## TASK REQUIREMENTS
Could you retype the lines below, starting at the line holding "Recreate this scene" and stopping at the line holding "from mathutils import Matrix, Vector, Euler", inclusive? Copy them exactly and drop the images.

## RECORD EXTRACTS
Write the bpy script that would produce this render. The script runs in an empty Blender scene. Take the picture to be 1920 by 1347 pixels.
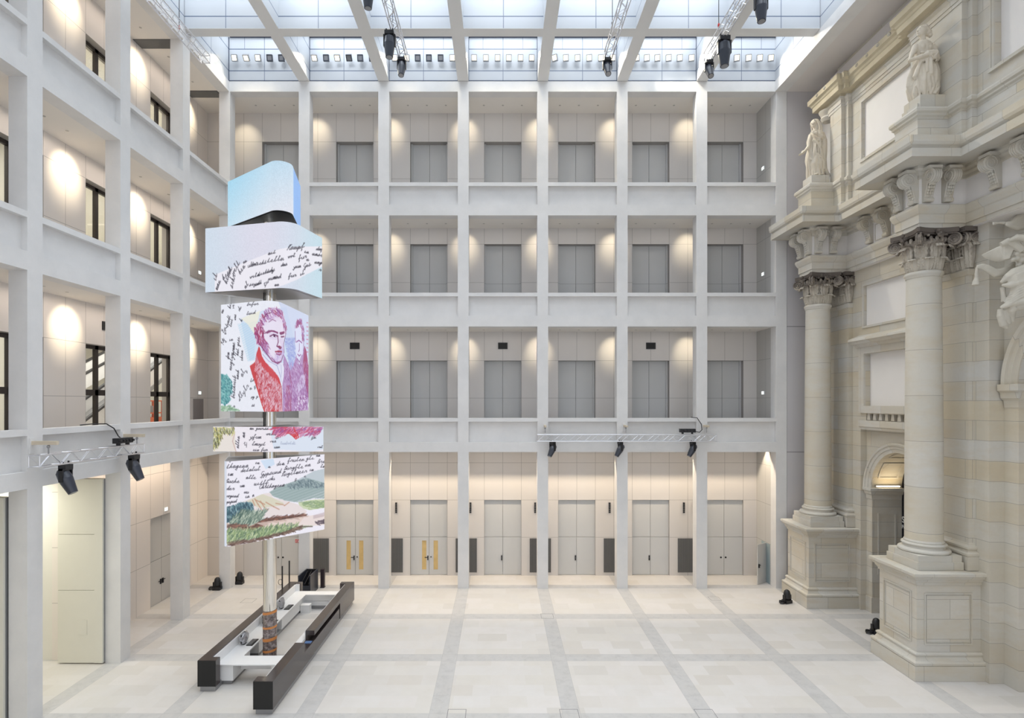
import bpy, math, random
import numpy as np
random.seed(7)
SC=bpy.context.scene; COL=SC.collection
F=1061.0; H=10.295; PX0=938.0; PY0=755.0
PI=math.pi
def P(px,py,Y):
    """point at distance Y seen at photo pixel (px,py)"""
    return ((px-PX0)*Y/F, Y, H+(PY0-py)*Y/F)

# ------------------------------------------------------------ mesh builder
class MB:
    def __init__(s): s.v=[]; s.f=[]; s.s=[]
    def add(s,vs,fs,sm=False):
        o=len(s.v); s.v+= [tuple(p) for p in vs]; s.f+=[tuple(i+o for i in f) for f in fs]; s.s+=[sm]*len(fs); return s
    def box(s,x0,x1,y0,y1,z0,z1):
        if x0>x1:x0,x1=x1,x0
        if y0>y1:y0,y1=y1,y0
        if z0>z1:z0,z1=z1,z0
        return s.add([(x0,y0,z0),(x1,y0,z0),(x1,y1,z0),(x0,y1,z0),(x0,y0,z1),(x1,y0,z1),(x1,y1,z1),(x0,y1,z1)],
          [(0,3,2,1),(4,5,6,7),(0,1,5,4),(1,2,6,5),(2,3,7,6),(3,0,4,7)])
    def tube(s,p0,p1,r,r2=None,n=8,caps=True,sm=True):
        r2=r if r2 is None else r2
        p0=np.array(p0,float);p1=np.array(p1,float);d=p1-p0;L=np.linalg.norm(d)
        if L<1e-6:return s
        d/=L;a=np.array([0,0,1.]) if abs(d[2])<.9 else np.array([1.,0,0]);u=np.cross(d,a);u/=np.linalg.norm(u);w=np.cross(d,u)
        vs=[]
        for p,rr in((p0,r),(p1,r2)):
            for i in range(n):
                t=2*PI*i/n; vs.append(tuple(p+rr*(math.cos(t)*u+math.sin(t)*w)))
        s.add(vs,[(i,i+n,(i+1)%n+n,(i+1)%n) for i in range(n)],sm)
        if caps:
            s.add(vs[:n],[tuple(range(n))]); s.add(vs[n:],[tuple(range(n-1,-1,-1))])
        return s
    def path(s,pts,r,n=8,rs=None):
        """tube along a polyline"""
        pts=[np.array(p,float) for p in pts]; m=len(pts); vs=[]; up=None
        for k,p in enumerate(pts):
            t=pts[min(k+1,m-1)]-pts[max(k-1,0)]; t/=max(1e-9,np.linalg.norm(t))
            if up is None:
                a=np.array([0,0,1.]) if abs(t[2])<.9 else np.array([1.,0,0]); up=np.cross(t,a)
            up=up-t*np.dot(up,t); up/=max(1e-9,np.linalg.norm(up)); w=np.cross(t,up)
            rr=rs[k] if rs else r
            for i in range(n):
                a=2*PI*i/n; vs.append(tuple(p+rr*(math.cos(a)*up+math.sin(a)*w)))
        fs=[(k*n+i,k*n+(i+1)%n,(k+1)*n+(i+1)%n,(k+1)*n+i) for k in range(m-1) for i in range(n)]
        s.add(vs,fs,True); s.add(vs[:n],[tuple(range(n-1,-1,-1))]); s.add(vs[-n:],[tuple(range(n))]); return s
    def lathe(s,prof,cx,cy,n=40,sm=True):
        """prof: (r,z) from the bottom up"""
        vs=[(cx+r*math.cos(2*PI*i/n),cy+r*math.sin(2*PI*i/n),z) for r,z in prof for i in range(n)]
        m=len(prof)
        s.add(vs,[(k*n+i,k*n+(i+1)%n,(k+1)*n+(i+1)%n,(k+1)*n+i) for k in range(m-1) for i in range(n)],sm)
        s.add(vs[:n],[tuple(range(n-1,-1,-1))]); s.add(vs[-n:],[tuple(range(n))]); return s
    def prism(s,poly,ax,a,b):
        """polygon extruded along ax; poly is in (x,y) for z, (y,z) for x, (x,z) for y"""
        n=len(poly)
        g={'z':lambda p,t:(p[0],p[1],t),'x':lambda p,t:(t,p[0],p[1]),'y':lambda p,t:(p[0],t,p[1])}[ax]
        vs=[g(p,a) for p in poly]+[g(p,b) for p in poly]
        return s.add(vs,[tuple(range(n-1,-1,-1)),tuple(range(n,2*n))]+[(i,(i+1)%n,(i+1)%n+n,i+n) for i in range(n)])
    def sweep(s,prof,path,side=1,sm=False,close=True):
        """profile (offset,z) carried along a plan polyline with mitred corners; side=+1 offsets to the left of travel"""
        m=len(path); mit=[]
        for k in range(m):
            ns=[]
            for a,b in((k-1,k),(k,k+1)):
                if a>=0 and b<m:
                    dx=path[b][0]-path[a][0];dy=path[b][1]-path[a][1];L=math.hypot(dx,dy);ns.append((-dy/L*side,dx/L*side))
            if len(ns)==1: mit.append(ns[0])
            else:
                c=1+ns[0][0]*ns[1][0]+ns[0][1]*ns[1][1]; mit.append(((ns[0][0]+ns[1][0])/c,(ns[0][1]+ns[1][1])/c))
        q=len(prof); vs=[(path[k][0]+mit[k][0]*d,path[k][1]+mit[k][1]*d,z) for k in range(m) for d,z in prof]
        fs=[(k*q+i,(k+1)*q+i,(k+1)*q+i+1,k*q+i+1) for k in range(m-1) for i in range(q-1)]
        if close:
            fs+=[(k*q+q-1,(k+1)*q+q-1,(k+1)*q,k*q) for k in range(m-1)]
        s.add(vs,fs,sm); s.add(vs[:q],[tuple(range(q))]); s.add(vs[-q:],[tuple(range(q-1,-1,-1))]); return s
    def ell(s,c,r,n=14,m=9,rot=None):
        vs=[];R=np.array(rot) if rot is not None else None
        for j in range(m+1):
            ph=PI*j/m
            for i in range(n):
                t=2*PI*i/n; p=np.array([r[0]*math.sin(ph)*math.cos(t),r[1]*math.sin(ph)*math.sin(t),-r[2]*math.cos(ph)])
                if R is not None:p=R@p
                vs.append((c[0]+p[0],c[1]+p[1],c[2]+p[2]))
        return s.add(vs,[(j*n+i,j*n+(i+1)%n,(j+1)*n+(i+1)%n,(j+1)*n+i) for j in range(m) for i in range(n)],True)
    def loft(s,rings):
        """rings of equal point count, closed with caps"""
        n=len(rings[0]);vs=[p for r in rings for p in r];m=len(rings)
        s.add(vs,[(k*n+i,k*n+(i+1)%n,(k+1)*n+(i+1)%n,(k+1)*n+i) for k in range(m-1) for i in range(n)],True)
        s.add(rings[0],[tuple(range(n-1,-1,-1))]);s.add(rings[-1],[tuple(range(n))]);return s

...

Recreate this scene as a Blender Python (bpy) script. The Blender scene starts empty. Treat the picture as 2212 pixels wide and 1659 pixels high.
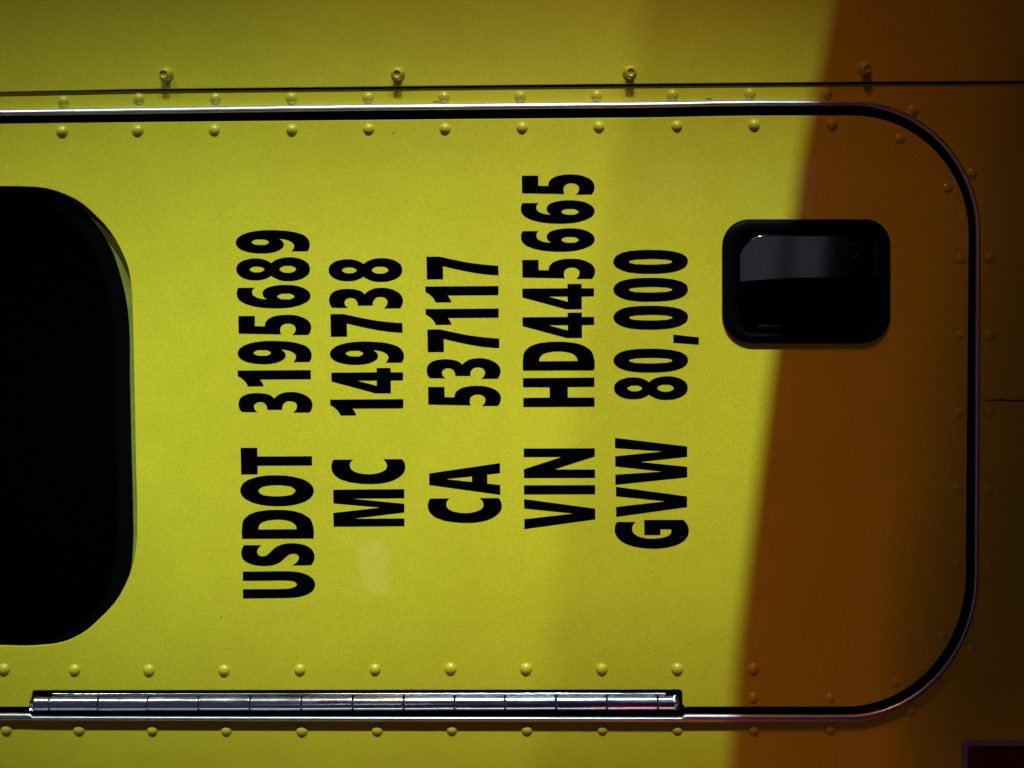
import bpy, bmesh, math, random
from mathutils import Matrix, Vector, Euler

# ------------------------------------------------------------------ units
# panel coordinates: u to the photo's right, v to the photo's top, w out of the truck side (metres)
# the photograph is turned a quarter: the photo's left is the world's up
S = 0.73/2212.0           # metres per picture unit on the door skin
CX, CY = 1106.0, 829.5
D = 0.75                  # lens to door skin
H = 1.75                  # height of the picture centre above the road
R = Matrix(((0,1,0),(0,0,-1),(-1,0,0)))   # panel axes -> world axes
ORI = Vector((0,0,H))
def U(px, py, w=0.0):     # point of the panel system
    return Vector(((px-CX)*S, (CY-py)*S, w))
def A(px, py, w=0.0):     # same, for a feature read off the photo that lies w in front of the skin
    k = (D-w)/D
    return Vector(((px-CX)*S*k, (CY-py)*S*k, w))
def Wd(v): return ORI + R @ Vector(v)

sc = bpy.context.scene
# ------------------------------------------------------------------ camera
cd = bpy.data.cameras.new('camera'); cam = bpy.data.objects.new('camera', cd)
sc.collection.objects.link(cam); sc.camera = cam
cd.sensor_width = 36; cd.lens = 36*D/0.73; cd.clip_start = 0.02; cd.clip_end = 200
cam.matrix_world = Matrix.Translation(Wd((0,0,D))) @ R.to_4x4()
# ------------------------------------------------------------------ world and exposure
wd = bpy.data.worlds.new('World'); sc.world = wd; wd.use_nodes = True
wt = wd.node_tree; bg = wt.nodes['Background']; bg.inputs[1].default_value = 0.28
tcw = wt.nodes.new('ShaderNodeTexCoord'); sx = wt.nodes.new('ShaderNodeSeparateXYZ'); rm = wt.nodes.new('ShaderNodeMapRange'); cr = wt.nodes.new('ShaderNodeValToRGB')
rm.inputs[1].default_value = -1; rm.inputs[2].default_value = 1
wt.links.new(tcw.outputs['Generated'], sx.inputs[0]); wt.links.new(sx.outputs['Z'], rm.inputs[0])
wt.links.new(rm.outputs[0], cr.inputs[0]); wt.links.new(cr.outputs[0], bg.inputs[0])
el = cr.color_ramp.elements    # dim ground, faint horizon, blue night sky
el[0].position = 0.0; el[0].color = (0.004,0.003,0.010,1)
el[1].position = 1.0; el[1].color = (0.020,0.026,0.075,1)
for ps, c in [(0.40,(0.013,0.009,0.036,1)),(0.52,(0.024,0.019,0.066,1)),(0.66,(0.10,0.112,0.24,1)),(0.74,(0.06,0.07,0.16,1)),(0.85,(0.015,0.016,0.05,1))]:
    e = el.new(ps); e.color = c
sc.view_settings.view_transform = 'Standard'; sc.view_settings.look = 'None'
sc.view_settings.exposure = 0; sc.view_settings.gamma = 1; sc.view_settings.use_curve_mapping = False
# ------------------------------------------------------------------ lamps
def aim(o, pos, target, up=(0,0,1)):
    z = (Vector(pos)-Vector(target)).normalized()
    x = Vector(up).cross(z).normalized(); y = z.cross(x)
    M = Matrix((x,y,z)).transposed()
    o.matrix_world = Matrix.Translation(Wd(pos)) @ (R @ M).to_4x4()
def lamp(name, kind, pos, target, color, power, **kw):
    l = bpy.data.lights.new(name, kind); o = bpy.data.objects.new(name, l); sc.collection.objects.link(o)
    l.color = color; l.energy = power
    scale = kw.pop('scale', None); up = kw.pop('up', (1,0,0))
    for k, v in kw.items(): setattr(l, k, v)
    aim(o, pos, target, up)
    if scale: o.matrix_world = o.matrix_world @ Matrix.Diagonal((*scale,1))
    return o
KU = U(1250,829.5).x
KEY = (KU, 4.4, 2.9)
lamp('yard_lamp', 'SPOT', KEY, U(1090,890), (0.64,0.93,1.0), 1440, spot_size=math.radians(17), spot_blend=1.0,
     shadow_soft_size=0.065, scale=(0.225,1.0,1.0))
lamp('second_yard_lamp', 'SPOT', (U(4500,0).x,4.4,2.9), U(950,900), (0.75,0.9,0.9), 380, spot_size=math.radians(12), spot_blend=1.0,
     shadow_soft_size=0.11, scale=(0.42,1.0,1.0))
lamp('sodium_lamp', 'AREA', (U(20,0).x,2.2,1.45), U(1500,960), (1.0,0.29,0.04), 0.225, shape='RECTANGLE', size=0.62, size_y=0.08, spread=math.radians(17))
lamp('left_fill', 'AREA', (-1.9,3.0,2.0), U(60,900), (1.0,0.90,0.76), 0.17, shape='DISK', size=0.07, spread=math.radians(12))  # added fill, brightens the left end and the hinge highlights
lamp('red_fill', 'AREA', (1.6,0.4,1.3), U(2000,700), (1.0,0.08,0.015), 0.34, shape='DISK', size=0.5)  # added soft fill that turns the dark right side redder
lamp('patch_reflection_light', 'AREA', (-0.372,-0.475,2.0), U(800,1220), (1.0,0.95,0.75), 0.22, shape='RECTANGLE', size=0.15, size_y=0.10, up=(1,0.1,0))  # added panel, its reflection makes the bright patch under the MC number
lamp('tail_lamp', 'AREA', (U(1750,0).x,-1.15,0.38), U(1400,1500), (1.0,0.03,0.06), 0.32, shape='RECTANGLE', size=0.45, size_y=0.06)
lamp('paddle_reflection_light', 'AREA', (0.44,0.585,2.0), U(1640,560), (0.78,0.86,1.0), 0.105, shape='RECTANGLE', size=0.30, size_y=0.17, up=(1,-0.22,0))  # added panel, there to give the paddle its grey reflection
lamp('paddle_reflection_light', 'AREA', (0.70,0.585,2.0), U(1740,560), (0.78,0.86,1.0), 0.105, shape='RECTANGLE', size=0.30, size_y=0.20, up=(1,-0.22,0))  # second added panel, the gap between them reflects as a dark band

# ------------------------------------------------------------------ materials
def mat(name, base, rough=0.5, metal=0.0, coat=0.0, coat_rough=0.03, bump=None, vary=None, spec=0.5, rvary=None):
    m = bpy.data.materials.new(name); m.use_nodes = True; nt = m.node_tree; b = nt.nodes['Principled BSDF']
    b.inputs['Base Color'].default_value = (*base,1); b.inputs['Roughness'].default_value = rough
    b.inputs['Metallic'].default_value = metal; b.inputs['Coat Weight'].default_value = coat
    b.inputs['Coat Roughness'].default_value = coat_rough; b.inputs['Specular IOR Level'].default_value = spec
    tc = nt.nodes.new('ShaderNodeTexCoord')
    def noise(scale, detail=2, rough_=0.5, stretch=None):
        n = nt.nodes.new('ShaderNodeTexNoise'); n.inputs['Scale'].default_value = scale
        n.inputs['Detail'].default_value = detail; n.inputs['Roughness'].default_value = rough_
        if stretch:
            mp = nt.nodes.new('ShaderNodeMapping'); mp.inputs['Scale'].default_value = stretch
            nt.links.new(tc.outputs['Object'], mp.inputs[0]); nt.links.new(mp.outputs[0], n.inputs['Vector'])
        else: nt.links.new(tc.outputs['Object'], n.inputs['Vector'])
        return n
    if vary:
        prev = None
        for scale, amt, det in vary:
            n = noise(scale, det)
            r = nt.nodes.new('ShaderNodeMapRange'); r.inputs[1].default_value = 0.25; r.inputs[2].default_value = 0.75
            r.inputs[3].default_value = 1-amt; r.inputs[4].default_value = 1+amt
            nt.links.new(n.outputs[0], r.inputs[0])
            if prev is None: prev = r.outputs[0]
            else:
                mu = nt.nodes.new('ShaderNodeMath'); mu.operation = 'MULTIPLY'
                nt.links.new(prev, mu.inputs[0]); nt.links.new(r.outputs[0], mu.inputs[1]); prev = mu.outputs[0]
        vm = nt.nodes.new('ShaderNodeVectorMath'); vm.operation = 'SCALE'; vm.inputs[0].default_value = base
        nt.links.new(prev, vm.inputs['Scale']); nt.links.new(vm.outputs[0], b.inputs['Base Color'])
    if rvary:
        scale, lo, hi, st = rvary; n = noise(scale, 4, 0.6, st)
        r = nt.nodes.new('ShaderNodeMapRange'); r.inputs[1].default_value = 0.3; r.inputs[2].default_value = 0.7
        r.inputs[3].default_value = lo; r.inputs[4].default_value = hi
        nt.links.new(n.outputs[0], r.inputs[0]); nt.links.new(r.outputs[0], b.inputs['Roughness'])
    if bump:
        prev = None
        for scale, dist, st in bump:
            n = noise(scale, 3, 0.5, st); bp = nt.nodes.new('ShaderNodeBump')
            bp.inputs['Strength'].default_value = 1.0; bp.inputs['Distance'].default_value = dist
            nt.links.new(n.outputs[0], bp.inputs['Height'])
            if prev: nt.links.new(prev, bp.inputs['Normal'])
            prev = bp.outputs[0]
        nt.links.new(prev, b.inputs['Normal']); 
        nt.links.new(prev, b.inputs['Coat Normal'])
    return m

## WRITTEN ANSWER
Recreate this scene as a Blender Python (bpy) script. The Blender scene starts empty. Treat the picture as 2212 pixels wide and 1659 pixels high.
import bpy, bmesh, math, random
from mathutils import Matrix, Vector, Euler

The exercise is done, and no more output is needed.